Encore un petit virage, et hop, nous voilà à la hauteur du Postshop loisirs, pelles en plastique, bulles de savon en vrac. Le rayon livres jouxte le distributeur à boissons, tandis qu’au loin, on aperçoit enfin les guichets. Encore une ultime montagne de bonbons et de chocolats à franchir avant de tomber nez à nez avec le hit du mois : un ventilateur à l’effigie de Bob l’éponge. « Vous prendrez bien un billet de loterie, une vignette auto ? » demande alors la dame du guichet.

 

La Poste est devenue un vaste souk dans lequel on trouve de tout, un grand bazar qui donne le tournis. A tel point que lorsqu’on pénètre dans un bureau de poste en Tunisie ou en Egypte, on apprécie le dépouillement des lieux : le souk, lui, demeure à l’extérieur.

 

Mais plus « notre » Poste entasse de fourbi dans ses offices, plus elle néglige sa mission. A coups de restructurations concoctées par ses top managers décidément très inspirés, le géant jaune n’en finit plus de supprimer des emplois, des prestations, des bureaux de poste : 1500 d’entre eux ont déjà été rayés de la carte, plusieurs centaines sont en train d’être « analysés ». Même les boîtes aux lettres disparaissent en douce, sans crier gare.

 

Mais l’idée de génie qui permettra de relever les défis du futur s’intitule « la Poste dans l’épicerie du village », nom de code Ymago.

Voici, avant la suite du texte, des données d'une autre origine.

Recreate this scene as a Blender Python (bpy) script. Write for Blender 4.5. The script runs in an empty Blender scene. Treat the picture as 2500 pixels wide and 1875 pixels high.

Il suffisait d’y penser : vos commandements de payer vous seront notifiés entre pommes et fromage. Et pour faire leurs paiements, les usagers n’auront qu’à rouler quelques kilomètres.  

 

Résultat des courses : alors que le personnel de la poste est sommé de se transformer en kiosquier et en vendeur de tickets de tribolo, les épiciers suivent des cours pour arriver à faire les postiers. Et qui aura pitié des vrais kiosquiers qui se font piquer tous leurs produits ?

 

Mais dans ce monde de brutes en pleine mutation, la Poste nous offre jusqu’en septembre une pause douceur : des animaux en peluche, qui récompensent les clients qui font leur marché dans les bureaux de poste. On demeure ébloui par une stratégie marketing qui génère un tel bric-à-brac.